[Collected material]
-*-

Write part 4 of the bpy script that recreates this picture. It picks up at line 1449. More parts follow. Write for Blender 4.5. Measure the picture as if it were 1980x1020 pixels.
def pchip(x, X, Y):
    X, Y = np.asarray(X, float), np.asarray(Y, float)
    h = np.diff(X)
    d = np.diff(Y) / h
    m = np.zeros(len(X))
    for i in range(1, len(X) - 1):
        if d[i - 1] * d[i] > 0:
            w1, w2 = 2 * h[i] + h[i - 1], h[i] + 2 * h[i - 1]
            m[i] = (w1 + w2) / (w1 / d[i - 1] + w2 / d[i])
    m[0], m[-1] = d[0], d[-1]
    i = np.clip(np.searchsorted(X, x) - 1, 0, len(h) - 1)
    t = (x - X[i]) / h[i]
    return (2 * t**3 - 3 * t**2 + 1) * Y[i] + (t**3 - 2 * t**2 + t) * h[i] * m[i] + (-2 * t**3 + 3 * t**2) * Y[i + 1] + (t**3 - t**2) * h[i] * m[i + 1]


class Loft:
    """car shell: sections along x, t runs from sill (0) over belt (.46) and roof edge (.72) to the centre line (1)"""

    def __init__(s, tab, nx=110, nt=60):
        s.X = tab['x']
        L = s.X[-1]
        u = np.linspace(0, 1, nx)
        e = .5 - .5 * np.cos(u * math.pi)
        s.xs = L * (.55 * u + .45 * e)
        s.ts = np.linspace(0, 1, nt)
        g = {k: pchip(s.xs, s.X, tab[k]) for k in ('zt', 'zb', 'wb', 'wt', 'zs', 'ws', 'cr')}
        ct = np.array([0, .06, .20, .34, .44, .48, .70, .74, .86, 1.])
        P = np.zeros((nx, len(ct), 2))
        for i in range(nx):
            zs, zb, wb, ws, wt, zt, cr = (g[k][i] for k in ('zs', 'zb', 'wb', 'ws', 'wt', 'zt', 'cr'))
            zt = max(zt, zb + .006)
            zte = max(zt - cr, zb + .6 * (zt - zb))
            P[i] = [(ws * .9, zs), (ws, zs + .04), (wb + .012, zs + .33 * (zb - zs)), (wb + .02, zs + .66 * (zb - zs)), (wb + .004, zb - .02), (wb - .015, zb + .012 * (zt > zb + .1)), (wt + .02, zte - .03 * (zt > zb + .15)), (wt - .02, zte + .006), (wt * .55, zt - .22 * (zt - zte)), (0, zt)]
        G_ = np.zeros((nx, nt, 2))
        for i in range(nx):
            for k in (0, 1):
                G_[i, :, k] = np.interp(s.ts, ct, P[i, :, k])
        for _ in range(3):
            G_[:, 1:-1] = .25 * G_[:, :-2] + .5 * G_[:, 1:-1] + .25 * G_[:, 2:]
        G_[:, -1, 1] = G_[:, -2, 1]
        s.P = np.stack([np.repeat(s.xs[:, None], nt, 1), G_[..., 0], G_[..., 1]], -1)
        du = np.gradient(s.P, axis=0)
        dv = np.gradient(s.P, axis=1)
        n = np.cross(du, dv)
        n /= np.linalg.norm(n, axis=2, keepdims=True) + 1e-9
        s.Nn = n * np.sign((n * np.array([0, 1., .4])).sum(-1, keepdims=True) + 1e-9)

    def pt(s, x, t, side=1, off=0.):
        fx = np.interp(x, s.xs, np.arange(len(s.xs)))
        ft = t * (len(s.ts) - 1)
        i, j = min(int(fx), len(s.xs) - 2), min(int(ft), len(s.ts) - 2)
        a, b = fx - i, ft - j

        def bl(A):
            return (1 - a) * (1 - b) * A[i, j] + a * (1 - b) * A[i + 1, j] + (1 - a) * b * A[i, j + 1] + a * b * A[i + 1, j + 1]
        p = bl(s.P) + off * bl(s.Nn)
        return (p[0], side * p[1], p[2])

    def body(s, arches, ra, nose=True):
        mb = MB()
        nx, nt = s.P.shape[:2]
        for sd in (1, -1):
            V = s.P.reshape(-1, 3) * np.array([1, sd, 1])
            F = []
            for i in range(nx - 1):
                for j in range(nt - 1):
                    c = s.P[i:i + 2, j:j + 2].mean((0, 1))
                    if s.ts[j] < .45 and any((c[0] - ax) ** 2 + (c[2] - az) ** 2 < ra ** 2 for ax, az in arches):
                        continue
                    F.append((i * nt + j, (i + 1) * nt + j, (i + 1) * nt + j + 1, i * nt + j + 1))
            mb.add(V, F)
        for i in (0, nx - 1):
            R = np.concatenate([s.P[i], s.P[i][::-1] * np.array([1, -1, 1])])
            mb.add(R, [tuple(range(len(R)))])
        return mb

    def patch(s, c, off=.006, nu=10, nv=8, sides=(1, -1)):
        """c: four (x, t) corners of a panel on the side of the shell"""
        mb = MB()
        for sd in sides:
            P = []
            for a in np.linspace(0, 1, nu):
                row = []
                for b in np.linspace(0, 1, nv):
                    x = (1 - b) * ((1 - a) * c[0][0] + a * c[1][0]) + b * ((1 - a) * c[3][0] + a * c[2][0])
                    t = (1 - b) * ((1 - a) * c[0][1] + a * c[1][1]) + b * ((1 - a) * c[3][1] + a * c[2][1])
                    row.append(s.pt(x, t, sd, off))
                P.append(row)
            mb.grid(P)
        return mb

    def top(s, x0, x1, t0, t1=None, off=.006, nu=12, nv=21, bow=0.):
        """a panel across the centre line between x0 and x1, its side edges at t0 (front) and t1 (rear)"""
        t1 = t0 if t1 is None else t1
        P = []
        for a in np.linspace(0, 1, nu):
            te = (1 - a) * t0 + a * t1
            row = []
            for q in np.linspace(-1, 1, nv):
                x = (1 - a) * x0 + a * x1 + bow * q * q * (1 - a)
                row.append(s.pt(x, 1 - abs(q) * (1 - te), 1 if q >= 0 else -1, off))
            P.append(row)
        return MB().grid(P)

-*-

[What you should do]
All of the material must be reproduced exactly.

[Answer to this problem]
Write part 4 of the bpy script that recreates this picture. It picks up at line 1449. More parts follow. Write for Blender 4.5. Measure the picture as if it were 1980x1020 pixels.
def pchip(x, X, Y):
    X, Y = np.asarray(X, float), np.asarray(Y, float)
    h = np.diff(X)
    d = np.diff(Y) / h
    m = np.zeros(len(X))
    for i in range(1, len(X) - 1):
        if d[i - 1] * d[i] > 0:
            w1, w2 = 2 * h[i] + h[i - 1], h[i] + 2 * h[i - 1]
            m[i] = (w1 + w2) / (w1 / d[i - 1] + w2 / d[i])
    m[0], m[-1] = d[0], d[-1]
    i = np.clip(np.searchsorted(X, x) - 1, 0, len(h) - 1)
    t = (x - X[i]) / h[i]
    return (2 * t**3 - 3 * t**2 + 1) * Y[i] + (t**3 - 2 * t**2 + t) * h[i] * m[i] + (-2 * t**3 + 3 * t**2) * Y[i + 1] + (t**3 - t**2) * h[i] * m[i + 1]


class Loft:
    """car shell: sections along x, t runs from sill (0) over belt (.46) and roof edge (.72) to the centre line (1)"""

    def __init__(s, tab, nx=110, nt=60):
        s.X = tab['x']
        L = s.X[-1]
        u = np.linspace(0, 1, nx)
        e = .5 - .5 * np.cos(u * math.pi)
        s.xs = L * (.55 * u + .45 * e)
        s.ts = np.linspace(0, 1, nt)
        g = {k: pchip(s.xs, s.X, tab[k]) for k in ('zt', 'zb', 'wb', 'wt', 'zs', 'ws', 'cr')}
        ct = np.array([0, .06, .20, .34, .44, .48, .70, .74, .86, 1.])
        P = np.zeros((nx, len(ct), 2))
        for i in range(nx):
            zs, zb, wb, ws, wt, zt, cr = (g[k][i] for k in ('zs', 'zb', 'wb', 'ws', 'wt', 'zt', 'cr'))
            zt = max(zt, zb + .006)
            zte = max(zt - cr, zb + .6 * (zt - zb))
            P[i] = [(ws * .9, zs), (ws, zs + .04), (wb + .012, zs + .33 * (zb - zs)), (wb + .02, zs + .66 * (zb - zs)), (wb + .004, zb - .02), (wb - .015, zb + .012 * (zt > zb + .1)), (wt + .02, zte - .03 * (zt > zb + .15)), (wt - .02, zte + .006), (wt * .55, zt - .22 * (zt - zte)), (0, zt)]
        G_ = np.zeros((nx, nt, 2))
        for i in range(nx):
            for k in (0, 1):
                G_[i, :, k] = np.interp(s.ts, ct, P[i, :, k])
        for _ in range(3):
            G_[:, 1:-1] = .25 * G_[:, :-2] + .5 * G_[:, 1:-1] + .25 * G_[:, 2:]
        G_[:, -1, 1] = G_[:, -2, 1]
        s.P = np.stack([np.repeat(s.xs[:, None], nt, 1), G_[..., 0], G_[..., 1]], -1)
        du = np.gradient(s.P, axis=0)
        dv = np.gradient(s.P, axis=1)
        n = np.cross(du, dv)
        n /= np.linalg.norm(n, axis=2, keepdims=True) + 1e-9
        s.Nn = n * np.sign((n * np.array([0, 1., .4])).sum(-1, keepdims=True) + 1e-9)

    def pt(s, x, t, side=1, off=0.):
        fx = np.interp(x, s.xs, np.arange(len(s.xs)))
        ft = t * (len(s.ts) - 1)
        i, j = min(int(fx), len(s.xs) - 2), min(int(ft), len(s.ts) - 2)
        a, b = fx - i, ft - j

        def bl(A):
            return (1 - a) * (1 - b) * A[i, j] + a * (1 - b) * A[i + 1, j] + (1 - a) * b * A[i, j + 1] + a * b * A[i + 1, j + 1]
        p = bl(s.P) + off * bl(s.Nn)
        return (p[0], side * p[1], p[2])

    def body(s, arches, ra, nose=True):
        mb = MB()
        nx, nt = s.P.shape[:2]
        for sd in (1, -1):
            V = s.P.reshape(-1, 3) * np.array([1, sd, 1])
            F = []
            for i in range(nx - 1):
                for j in range(nt - 1):
                    c = s.P[i:i + 2, j:j + 2].mean((0, 1))
                    if s.ts[j] < .45 and any((c[0] - ax) ** 2 + (c[2] - az) ** 2 < ra ** 2 for ax, az in arches):
                        continue
                    F.append((i * nt + j, (i + 1) * nt + j, (i + 1) * nt + j + 1, i * nt + j + 1))
            mb.add(V, F)
        for i in (0, nx - 1):
            R = np.concatenate([s.P[i], s.P[i][::-1] * np.array([1, -1, 1])])
            mb.add(R, [tuple(range(len(R)))])
        return mb

    def patch(s, c, off=.006, nu=10, nv=8, sides=(1, -1)):
        """c: four (x, t) corners of a panel on the side of the shell"""
        mb = MB()
        for sd in sides:
            P = []
            for a in np.linspace(0, 1, nu):
                row = []
                for b in np.linspace(0, 1, nv):
                    x = (1 - b) * ((1 - a) * c[0][0] + a * c[1][0]) + b * ((1 - a) * c[3][0] + a * c[2][0])
                    t = (1 - b) * ((1 - a) * c[0][1] + a * c[1][1]) + b * ((1 - a) * c[3][1] + a * c[2][1])
                    row.append(s.pt(x, t, sd, off))
                P.append(row)
            mb.grid(P)
        return mb

    def top(s, x0, x1, t0, t1=None, off=.006, nu=12, nv=21, bow=0.):
        """a panel across the centre line between x0 and x1, its side edges at t0 (front) and t1 (rear)"""
        t1 = t0 if t1 is None else t1
        P = []
        for a in np.linspace(0, 1, nu):
            te = (1 - a) * t0 + a * t1
            row = []
            for q in np.linspace(-1, 1, nv):
                x = (1 - a) * x0 + a * x1 + bow * q * q * (1 - a)
                row.append(s.pt(x, 1 - abs(q) * (1 - te), 1 if q >= 0 else -1, off))
            P.append(row)
        return MB().grid(P)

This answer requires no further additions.